Science & Environment

Arctic pollution rules 'not enough'

The Jonathan Arctica, one of the world's first Polar class supply ships, at shipyard in Gdansk, Poland, 22 April 2015 Image copyright EPA
Image caption More ships are expected to operate in the Arctic as new sea routes open up

New guidelines have been passed to prevent pollution from ships in polar waters.

The Polar Code, passed at a meeting in London of the International Maritime Organization (IMO), ban ships from releasing oil, sewage, chemicals and waste into the sea.

The measures are set to come into force in 2017.

But environmentalists say the regulations do not go far enough.

WWF said a strong, legally binding Polar Code was particularly urgent in the Arctic, where new sea routes are expected to open up in coming decades.

IMO member states should "honour the original vision of the Polar Code, which saw environmental protection as a priority," said Rod Downie, WWF-UK's Polar Programme Manager.

"That means additional measures to reduce the risk of invasive marine species, more stringent requirements for oil spill response, banning the use and restricting carriage of heavy fuel oil by ships in the Arctic, reducing air emissions and black carbon, and addressing underwater noise," he said.

Ice retreat

The IMO is the United Nations agency with responsibility for the safety and security of shipping and the prevention of marine pollution by ships.
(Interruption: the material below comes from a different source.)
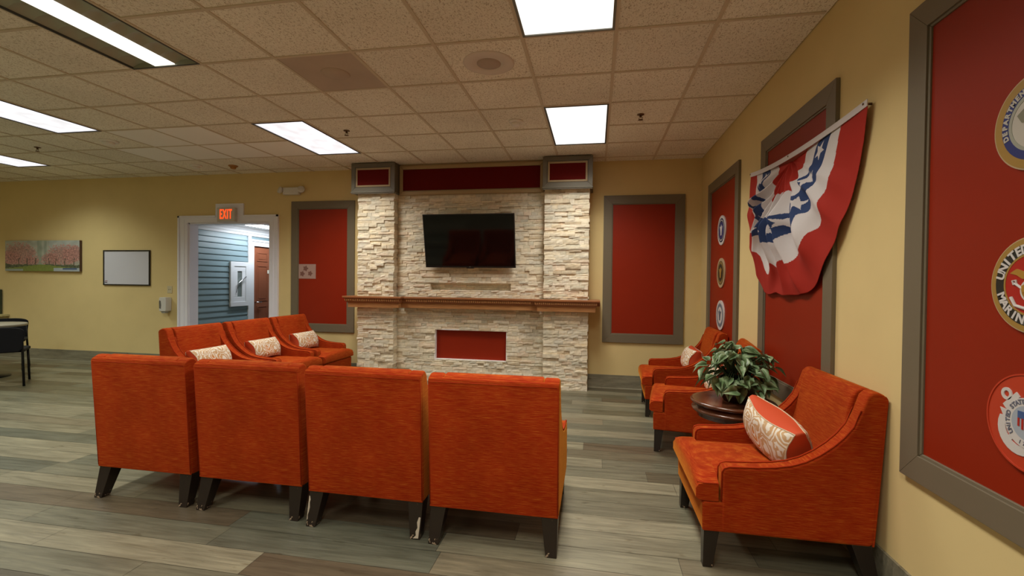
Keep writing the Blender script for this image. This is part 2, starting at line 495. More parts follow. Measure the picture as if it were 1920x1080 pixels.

A spokesperson for the IMO said many of the things not specifically addressed in the Polar Code are addressed, or will be addressed, by other measures.

The Arctic is the fastest warming region of the planet.

If the polar ice retreats it could speed up the rise in global temperatures and change the world's weather patterns.

It could also open up a faster route for commercial cargo ships between Europe and Asia, and boost trade in ports in Arctic countries such as Russia, Norway and Canada.